══ DATASET ROWS

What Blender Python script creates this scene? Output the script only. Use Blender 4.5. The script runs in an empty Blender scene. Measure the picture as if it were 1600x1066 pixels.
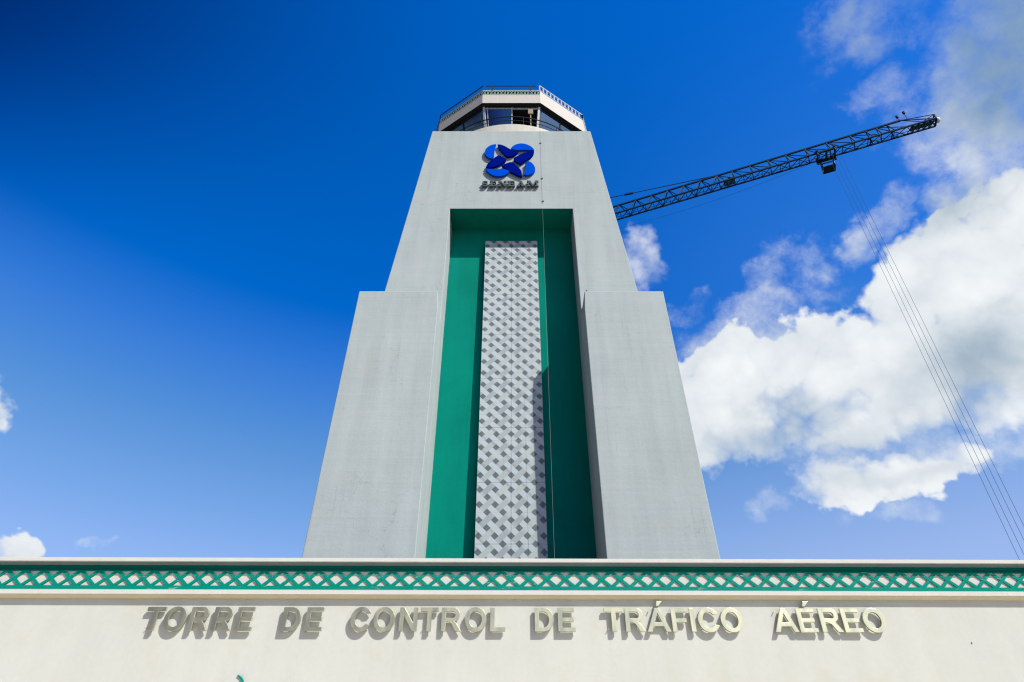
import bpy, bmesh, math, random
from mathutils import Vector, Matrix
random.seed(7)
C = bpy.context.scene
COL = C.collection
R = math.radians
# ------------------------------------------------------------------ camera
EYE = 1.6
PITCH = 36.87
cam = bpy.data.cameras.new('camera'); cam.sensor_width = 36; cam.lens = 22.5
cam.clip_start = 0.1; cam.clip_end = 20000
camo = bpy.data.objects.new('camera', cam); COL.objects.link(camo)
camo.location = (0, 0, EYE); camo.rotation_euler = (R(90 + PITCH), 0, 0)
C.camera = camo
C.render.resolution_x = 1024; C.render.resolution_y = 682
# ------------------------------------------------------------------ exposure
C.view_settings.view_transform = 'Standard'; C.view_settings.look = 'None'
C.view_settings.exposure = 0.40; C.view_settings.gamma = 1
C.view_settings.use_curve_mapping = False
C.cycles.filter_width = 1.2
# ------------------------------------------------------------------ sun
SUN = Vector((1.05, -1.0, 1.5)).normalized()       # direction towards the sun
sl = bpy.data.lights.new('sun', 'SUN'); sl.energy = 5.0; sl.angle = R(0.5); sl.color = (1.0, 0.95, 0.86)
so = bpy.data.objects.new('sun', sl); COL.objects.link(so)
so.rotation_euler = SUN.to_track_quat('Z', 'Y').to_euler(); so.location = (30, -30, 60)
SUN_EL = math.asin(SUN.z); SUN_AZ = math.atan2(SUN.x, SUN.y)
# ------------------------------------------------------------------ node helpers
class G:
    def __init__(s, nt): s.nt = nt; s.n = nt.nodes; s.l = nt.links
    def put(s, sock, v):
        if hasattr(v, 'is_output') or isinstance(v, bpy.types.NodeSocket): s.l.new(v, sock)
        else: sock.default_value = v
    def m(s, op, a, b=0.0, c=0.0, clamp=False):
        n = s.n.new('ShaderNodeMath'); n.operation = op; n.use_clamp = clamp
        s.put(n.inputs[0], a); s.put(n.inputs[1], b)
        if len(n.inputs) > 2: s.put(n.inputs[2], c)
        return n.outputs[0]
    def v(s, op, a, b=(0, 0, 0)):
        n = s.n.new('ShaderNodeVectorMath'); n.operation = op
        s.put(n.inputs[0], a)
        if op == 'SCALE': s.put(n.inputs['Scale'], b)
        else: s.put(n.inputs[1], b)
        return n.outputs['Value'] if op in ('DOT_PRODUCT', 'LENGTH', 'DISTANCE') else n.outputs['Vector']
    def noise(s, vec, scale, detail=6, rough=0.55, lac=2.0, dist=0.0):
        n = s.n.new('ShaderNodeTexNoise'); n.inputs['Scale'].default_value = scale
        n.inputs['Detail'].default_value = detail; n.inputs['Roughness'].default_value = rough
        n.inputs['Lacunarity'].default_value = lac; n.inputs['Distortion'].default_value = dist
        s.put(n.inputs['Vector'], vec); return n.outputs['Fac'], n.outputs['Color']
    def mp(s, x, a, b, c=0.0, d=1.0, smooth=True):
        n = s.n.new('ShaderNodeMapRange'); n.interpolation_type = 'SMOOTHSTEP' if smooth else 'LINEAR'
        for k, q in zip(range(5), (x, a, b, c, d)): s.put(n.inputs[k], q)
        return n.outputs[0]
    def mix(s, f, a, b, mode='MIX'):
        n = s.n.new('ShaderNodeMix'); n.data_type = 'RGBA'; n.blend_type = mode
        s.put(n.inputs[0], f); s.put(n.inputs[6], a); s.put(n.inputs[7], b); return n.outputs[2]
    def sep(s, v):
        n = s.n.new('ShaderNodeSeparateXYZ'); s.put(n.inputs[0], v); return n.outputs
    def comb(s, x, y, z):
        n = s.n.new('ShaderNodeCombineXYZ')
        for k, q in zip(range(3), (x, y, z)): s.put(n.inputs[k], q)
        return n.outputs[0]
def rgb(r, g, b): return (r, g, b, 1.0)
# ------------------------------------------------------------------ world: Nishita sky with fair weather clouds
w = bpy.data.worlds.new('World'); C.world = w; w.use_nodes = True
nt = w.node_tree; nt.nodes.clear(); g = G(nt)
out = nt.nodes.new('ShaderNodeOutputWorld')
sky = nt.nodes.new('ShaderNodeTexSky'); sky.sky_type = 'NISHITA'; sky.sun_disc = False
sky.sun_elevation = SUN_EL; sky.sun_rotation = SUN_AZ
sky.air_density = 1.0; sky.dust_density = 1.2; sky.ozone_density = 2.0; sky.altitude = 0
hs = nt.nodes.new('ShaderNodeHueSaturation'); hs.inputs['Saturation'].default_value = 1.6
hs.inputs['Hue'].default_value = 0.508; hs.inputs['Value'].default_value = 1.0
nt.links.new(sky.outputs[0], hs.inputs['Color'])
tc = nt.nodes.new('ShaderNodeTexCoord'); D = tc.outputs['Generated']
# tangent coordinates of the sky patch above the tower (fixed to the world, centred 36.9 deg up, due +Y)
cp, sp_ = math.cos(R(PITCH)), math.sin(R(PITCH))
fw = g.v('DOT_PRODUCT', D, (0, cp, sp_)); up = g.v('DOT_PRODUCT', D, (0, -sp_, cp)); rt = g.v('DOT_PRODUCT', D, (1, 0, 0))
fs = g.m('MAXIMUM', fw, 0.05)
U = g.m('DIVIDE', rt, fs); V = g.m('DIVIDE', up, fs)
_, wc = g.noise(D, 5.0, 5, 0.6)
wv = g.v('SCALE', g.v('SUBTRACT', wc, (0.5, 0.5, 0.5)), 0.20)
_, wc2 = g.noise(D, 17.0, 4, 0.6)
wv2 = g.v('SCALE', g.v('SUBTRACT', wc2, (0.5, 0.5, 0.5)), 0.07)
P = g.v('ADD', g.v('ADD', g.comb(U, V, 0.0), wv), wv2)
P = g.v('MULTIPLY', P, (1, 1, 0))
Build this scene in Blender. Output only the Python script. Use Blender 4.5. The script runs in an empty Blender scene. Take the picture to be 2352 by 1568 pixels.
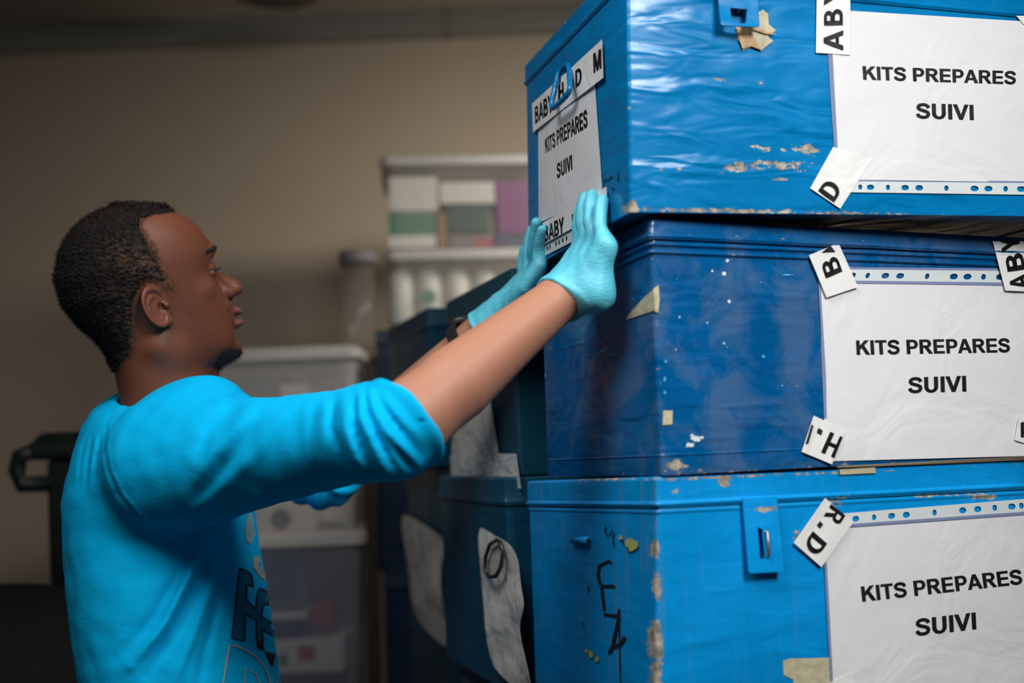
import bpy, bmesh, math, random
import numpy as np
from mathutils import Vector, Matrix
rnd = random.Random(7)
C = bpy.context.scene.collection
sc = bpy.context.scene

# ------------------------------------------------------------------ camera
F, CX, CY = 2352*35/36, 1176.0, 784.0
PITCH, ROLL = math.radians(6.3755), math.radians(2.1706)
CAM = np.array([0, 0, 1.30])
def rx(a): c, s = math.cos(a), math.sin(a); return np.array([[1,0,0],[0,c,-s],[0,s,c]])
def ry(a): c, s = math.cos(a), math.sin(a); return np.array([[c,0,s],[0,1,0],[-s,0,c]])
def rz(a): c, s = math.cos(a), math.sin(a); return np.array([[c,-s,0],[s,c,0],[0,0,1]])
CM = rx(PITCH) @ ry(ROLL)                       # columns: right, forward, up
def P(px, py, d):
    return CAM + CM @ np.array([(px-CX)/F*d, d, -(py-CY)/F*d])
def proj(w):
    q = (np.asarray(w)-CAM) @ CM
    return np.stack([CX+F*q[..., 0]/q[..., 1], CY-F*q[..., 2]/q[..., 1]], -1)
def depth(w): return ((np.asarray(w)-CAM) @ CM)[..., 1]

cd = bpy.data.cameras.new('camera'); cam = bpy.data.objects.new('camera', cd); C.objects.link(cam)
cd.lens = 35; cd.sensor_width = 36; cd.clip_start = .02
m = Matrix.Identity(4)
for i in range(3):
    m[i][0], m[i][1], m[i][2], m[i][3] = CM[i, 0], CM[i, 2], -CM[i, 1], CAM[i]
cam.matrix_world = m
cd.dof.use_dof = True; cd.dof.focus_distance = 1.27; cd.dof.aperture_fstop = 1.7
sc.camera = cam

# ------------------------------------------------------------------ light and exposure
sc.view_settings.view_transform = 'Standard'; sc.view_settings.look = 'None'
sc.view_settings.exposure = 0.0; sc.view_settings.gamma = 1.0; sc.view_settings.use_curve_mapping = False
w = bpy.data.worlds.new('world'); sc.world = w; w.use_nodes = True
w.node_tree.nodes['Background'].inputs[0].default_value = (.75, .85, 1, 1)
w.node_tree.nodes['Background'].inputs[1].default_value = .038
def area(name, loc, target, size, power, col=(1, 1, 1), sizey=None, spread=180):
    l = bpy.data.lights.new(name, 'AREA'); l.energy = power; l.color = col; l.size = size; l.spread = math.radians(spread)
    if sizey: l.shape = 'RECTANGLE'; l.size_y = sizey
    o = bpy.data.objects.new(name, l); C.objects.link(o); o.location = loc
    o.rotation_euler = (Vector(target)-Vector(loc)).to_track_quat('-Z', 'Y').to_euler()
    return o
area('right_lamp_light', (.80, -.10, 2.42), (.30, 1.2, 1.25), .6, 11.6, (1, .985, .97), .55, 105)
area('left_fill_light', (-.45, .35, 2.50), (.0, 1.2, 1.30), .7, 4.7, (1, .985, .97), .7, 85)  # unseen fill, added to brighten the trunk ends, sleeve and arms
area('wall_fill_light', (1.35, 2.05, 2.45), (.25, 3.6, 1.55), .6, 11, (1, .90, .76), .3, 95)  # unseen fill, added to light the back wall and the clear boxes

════

# PROBLEM REQUIREMENTS:
From the line that has "Build this scene" through the line that has "def depth(w): return", reproduce each line exactly as it stands and nothing else; do not include any pictures.

# TASK RESPONSE:
Build this scene in Blender. Output only the Python script. Use Blender 4.5. The script runs in an empty Blender scene. Take the picture to be 2352 by 1568 pixels.
import bpy, bmesh, math, random
import numpy as np
from mathutils import Vector, Matrix
rnd = random.Random(7)
C = bpy.context.scene.collection
sc = bpy.context.scene

# ------------------------------------------------------------------ camera
F, CX, CY = 2352*35/36, 1176.0, 784.0
PITCH, ROLL = math.radians(6.3755), math.radians(2.1706)
CAM = np.array([0, 0, 1.30])
def rx(a): c, s = math.cos(a), math.sin(a); return np.array([[1,0,0],[0,c,-s],[0,s,c]])
def ry(a): c, s = math.cos(a), math.sin(a); return np.array([[c,0,s],[0,1,0],[-s,0,c]])
def rz(a): c, s = math.cos(a), math.sin(a); return np.array([[c,-s,0],[s,c,0],[0,0,1]])
CM = rx(PITCH) @ ry(ROLL)                       # columns: right, forward, up
def P(px, py, d):
    return CAM + CM @ np.array([(px-CX)/F*d, d, -(py-CY)/F*d])
def proj(w):
    q = (np.asarray(w)-CAM) @ CM
    return np.stack([CX+F*q[..., 0]/q[..., 1], CY-F*q[..., 2]/q[..., 1]], -1)
def depth(w): return ((np.asarray(w)-CAM) @ CM)[..., 1]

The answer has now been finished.